Finance Ministers also launched a Global Infrastructure Initiative including a “knowledge sharing platform” to identify quality infrastructure projects. However the proposal appears focussed on protecting the interest of foreign investors, with little consideration for other stakeholders or for ensuring transparent and fair risk-sharing when public money is used to leverage private finance in infrastructure financing.

As Ged Kearney said: “We work together to produce goods and services - it is capital and labour combined that produces growth. It is essential that the rule of law exists for investors to abide by - going beyond anti-corruption to respect for labour standards, for Occupational Health and Safety, for property rights of citizens, and to governance arrangements that are transparent, fit for purpose, and include host community engagement.”

No major announcement was made on financial regulation. Regulation of the shadow banking system and the strengthening prudential and supervisory rules applying to “too-big-to-fail (TBTF)” financial institutions, as with previous ministerial meetings, remain “work in progress”. And the risk of further delays by the Financial Stability Board in their implementation is real. In an apparent concession to the banking industry, the G20 Finance Ministers agreed that the expected FSB proposal on TBTF “will be subject to public consultation and a quantitative impact assessment and “further refinement” before any final measure is agreed.

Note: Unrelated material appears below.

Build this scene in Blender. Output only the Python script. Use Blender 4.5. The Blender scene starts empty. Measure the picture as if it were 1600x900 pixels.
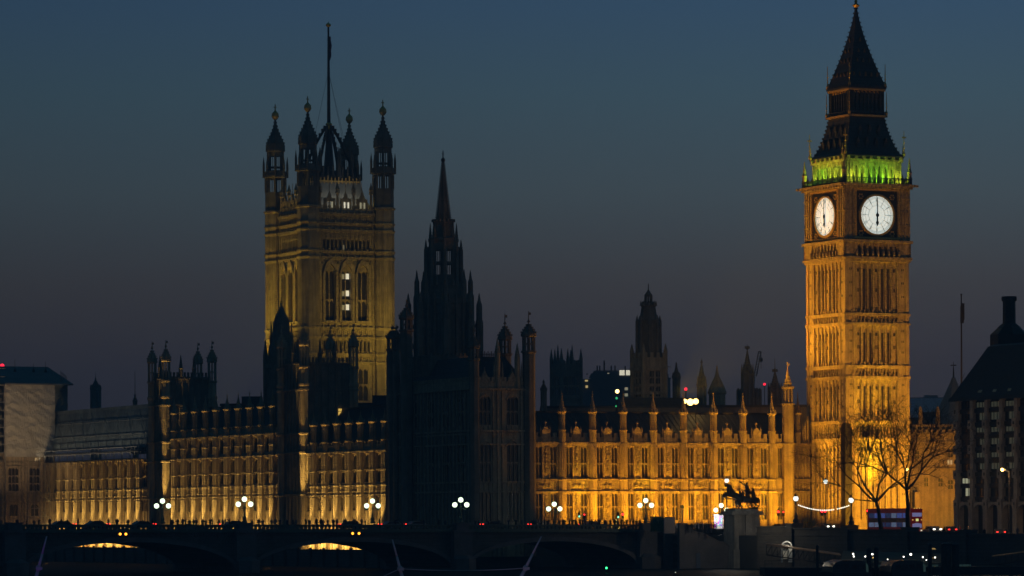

The attention now shifts to the International Financial Institutions Annual meetings in October in Washington, to which global unions have submitted a statement and beyond that to the G20 Leaders’ Summit in Brisbane in November, which will be immediately preceded by an L20 Summit, where G20 trade union leaders will be pressing their case for a policy mix of wage led growth and increases in public infrastructure investment.

“G20 Leaders must ensure that wages and jobs are at the heart of their discussion in Brisbane. The world needs a pay rise. Governments can’t continue to believe that cutting wages and worker protection will create jobs and the fiction that business can survive without customers who have money to spend,” said Sharan Burrow, General Secretary of the ITUC.

“Faced with stagnant growth, falling real wages in many countries and a global jobs gap that will rise to 81 million on current polices Leaders must give some hope to working families that policies will kick start a real job rich recovery”, said John Evans, General Secretary of TUAC.